Compounding the unequal distribution of wealth that people start off with in life, our economic system also has inbuilt drivers that cause levels of wealth to diverge.

Firstly, wealth generates income in the form of rents, such as rent from property, dividend payments, and interest. If capital were equally shared in the economy, or if wages rose at the same speed as returns to capital, this would not in itself generate inequality. However, as Thomas Piketty has meticulously detailed, returns to capital now exceed returns to labour. When this is the case, the total share of national income flowing to capital increases, and if capital is unevenly distributed, those with capital become wealthier. This is the case in the UK, where ownership of productive capital is highly unequal. The wealthiest 10 per cent of households own an estimated 77 per cent of all stocks and 64 per cent of bonds, while the least wealthy tend not to have any stocks or shares.

Two technological trends, automation and the rise of digital platforms, are likely to increase the share of national income going to capital. The IMF estimates that half of the fall in the wage share since the 1980s has been driven by technological change. In a world in which more work is done by robots, it’s increasingly important who owns the robots. The rise of digital platforms also risks concentrating wealth, particularly as powerful network effects mean they trend towards becoming monopolies, generating ever-greater rewards for a small number of ‘super star’ firms and their founders.

Secondly, assets appreciate and depreciate in value. This creates winners and losers; but when unevenly distributed assets consistently appreciate, overall wealth inequality increases. Housing, and the land housing is on, are the most visible example of this effect. As land is inherently limited, increased demand driven for example by demographic change, credit availability, family formation and increasing wages drives up the value of land. If ownership of land is broadly shared, this can decrease wealth inequality, and indeed while home ownership grew among all regions and income groups during the 1990s and early 2000s, this exerted downward pressure on wealth inequality. However, home ownership has been falling since the mid-2000s and is now at its lowest rate for almost three decades. With house prices too high for many to access ownership, rising property prices are driving wealth inequality.

Faced with huge differences in wealth and inbuilt drivers of divergence, wealth inequality can feel inevitable.
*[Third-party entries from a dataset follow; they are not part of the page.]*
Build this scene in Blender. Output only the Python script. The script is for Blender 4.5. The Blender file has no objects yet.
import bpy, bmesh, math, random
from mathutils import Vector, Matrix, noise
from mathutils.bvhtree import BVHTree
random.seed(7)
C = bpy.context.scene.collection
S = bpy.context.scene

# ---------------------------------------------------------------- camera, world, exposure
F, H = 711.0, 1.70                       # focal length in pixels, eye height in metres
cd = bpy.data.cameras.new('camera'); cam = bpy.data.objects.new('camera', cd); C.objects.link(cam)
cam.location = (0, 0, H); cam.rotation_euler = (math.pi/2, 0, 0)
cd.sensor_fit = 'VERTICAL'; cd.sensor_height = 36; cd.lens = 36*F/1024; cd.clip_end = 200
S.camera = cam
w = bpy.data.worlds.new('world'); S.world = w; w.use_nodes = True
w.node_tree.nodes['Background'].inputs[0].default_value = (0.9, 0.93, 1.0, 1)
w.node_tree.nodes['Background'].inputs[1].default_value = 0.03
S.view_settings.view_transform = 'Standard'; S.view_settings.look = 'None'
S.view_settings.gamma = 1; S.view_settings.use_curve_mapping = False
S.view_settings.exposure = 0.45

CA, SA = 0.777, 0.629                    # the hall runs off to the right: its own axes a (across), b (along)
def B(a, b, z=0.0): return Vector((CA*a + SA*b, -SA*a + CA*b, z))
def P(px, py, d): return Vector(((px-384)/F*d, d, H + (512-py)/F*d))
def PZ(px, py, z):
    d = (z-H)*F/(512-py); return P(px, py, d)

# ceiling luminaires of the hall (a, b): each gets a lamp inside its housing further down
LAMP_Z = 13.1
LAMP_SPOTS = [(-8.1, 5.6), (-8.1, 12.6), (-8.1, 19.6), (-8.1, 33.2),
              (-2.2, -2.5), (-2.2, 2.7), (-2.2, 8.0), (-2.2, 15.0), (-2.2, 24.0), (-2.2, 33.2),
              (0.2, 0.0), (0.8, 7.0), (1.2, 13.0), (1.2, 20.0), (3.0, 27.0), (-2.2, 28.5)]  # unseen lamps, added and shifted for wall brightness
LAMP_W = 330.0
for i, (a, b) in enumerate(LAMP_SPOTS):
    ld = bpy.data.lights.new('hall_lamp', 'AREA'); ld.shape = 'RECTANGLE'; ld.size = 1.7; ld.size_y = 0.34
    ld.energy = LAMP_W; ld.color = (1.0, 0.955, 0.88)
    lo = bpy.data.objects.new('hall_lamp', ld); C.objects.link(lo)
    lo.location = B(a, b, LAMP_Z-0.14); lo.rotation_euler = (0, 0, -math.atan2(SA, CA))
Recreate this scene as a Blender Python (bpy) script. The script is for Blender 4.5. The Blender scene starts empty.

But a final driver of wealth inequality gives at once cause for anger, and for optimism. This is that policy choices have in fact been exacerbating wealth inequality.

Unbalanced public investment has helped to drive apart house prices in different regions, with prospective infrastructure projects in London costing £36 billion to deliver and likely to raise land values by an estimated £87 billion. Demand side housing policies such as Help to Buy have increased prices and helped those who already had access to housing, while the collapse of state housebuilding has limited supply and pushed up prices. Dividend incomes and capital gains are taxed more lightly than income from work, and capital gains are not taxed upon death or on first homes. Perhaps biggest of all, our inheritance tax system allows the wealthy to pass on fortunes while avoiding inheritance tax, through trusts and passing on wealth more than seven years before death.

But if political choices and policy design can drive rising wealth inequality, they can also help decrease it. This does not have to mean a Thatcherite effort to create a “share-owning democracy,” not least because this actually led to a concentration of capital when individuals gradually resold their shares, recreating existing patterns of share ownership.  Solutions lie in both creating broadly shared wealth and redistributing the existing pot.

Key is spreading ownership of the productive economy more broadly. New models of employee ownership including trusts for workers in individual firms or within whole sectors would spread returns to capital and recognise workers’ contributions to economic production. To give everyone a stake in the economy, including people not in work, the government could also set up a Citizens’ Wealth Fund. A well-designed fund with social objectives could invest in businesses across the UK and in line with the government’s industrial strategy, sharing the returns through a universal dividend.  It could also invest in new housing for Britain, building enough houses to stabilise or reduce prices, and supporting new forms of ownership such as Community Land Trusts.

But tackling wealth inequality in the UK, entrenched through many generations, also requires reform of the tax system. We tax income from capital more lightly than income from labour; bringing these taxes in line with one another and ending exemptions on housing, agricultural land and upon death could raise billions. The Paradise Papers have highlighted again the need to go beyond vague promises of closing tax loopholes; the UK should end its complicity in global money laundering and tax evasion by fixing its tax haven problem and making sure it’s not possible to avoid inheritance tax by using a trust.

Wealth inequality is not a law of nature; it has been created and grown through an archaic class system, permissive tax systems that allow the avoidance of tax in their design, private capture of the returns from public investment, and a broken housing market. That policy choices have exacerbated the problem shows that the level of wealth inequality we have in society is a political choice, and getting it right is a political problem. The Chancellor is unlikely to take the necessary steps in his upcoming budget, but progressives should be looking now at big ideas to create broadly shared wealth in the UK, and how to create the political will to implement them.